O PT E O JULGAMENTO DA AÇÃO PENAL 470
O PT, amparado no princípio da liberdade de expressão,
critica e torna pública sua discordância da decisão do Supremo Tribunal Federal
que, no julgamento da Ação Penal 470, condenou e imputou penas desproporcionais
a alguns de seus filiados.
1. O STF não garantiu o amplo direito de defesa
O STF negou aos réus que não tinham direito ao foro especial
a possibilidade de recorrer a instâncias inferiores da Justiça. Suprimiu-lhes,
portanto, a plenitude do direito de defesa, que é um direito fundamental da cidadania
internacionalmente consagrado.
A Constituição estabelece, no artigo 102, que apenas o
presidente, o vice-presidente da República, os membros do Congresso Nacional,
os próprios ministros do STF e o Procurador Geral da República podem ser
processados e julgados exclusivamente pela Suprema Corte. E, também, nas
infrações penais comuns e nos crimes de responsabilidade, os ministros de
Estado, os comandantes das três Armas, os membros dos Tribunais superiores, do
Tribunal de Contas da União e os chefes de missão diplomática em caráter
permanente.
Foi por esta razão que o ex-ministro Marcio Thomaz Bastos,
logo no início do julgamento, pediu o desmembramento do processo. O que foi
negado pelo STF, muito embora tenha decidido em sentido contrário no caso do
“mensalão do PSDB” de Minas Gerais.
Ou seja: dois pesos, duas medidas; situações idênticas
tratadas desigualmente.
Vale lembrar, finalmente, que em quatro ocasiões recentes, o
STF votou pelo desmembramento de processos, para que pessoas sem foro privilegiado
fossem julgadas pela primeira instância – todas elas posteriores à decisão de
julgar a Ação Penal 470 de uma só vez.
Por isso mesmo, o PT considera legítimo e coerente, do ponto
de vista legal, que os réus agora condenados pelo STF recorram a todos os meios
jurídicos para se defenderem.
2. O STF deu valor de prova a indícios
Parte do STF decidiu pelas condenações, mesmo não havendo
provas no processo. O julgamento não foi isento, de acordo com os autos e à luz
das provas. Ao contrário, foi influenciado por um discurso paralelo e
desenvolveu-se de forma “pouco ortodoxa” (segundo as palavras de um ministro do
STF). Houve flexibilização do uso de provas, transferência do ônus da prova aos
réus, presunções, ilações, deduções, inferências e a transformação de indícios
em provas.
À falta de elementos objetivos na denúncia, deducões,
ilações e conjecturas preencheram as lacunas probatórias – fato grave sobretudo
quando se trata de ação penal, que pode condenar pessoas à privação de
liberdade. Como se sabe, indícios apontam simplesmente possibilidades, nunca
certezas capazes de fundamentar o livre convencimento motivado do julgador.

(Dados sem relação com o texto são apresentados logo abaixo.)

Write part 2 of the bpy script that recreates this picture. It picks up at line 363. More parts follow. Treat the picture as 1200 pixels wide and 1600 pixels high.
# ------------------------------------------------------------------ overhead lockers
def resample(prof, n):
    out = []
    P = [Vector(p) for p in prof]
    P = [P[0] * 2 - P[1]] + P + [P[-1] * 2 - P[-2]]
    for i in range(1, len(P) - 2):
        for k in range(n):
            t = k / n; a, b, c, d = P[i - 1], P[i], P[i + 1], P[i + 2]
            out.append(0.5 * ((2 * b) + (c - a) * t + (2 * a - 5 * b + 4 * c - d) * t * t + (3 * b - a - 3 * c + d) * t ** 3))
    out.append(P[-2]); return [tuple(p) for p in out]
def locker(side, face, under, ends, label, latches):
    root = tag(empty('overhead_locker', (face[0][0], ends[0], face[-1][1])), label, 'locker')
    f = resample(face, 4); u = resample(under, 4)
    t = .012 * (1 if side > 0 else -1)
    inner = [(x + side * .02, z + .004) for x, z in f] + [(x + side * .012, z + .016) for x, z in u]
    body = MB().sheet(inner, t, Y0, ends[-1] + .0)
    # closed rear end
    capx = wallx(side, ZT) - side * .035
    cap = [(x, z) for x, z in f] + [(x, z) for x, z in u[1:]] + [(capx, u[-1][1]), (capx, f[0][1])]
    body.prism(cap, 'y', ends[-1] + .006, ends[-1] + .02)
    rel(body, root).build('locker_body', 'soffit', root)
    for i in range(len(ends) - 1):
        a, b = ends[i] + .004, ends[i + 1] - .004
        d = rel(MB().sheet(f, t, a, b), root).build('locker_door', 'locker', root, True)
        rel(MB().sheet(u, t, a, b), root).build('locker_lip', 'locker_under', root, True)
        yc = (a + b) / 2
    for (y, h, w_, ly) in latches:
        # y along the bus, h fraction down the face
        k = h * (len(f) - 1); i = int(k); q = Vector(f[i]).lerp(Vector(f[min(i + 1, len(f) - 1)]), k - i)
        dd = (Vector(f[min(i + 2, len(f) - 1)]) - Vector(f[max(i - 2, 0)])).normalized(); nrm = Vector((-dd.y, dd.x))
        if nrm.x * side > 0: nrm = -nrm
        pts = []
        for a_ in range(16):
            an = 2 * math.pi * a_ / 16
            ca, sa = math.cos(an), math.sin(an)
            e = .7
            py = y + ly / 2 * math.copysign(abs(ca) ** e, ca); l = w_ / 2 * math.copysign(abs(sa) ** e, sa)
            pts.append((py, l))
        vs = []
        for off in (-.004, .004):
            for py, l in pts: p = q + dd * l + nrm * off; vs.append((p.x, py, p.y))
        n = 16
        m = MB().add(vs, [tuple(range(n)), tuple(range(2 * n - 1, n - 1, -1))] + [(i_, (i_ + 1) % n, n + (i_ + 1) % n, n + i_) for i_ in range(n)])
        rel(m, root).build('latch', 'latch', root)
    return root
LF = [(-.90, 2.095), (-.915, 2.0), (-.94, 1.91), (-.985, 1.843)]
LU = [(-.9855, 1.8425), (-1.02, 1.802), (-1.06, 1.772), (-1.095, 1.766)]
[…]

Indícios nada mais são que sugestões, nunca evidências ou provas cabais.
Cabe à acusação apresentar, para se desincumbir de seu ônus
processual, provas do que alega e, assim, obter a condenação de quem quer que
seja. No caso em questão, imputou-se aos réus a obrigação de provar sua
inocência ou comprovar álibis em sua defesa—papel que competiria ao acusador. A
Suprema Corte inverteu, portanto, o ônus da prova.
3. O domínio funcional do fato não dispensa provas
O STF deu estatuto legal a uma teoria nascida na Alemanha
nazista, em 1939, atualizada em 1963 em plena Guerra Fria e considerada
superada por diversos juristas. Segundo esta doutrina, considera-se autor não
apenas quem executa um crime, mas quem tem ou poderia ter, devido a sua função,
capacidade de decisão sobre sua realização. Isto é, a improbabilidade de
desconhecimento do crime seria suficiente para a condenação.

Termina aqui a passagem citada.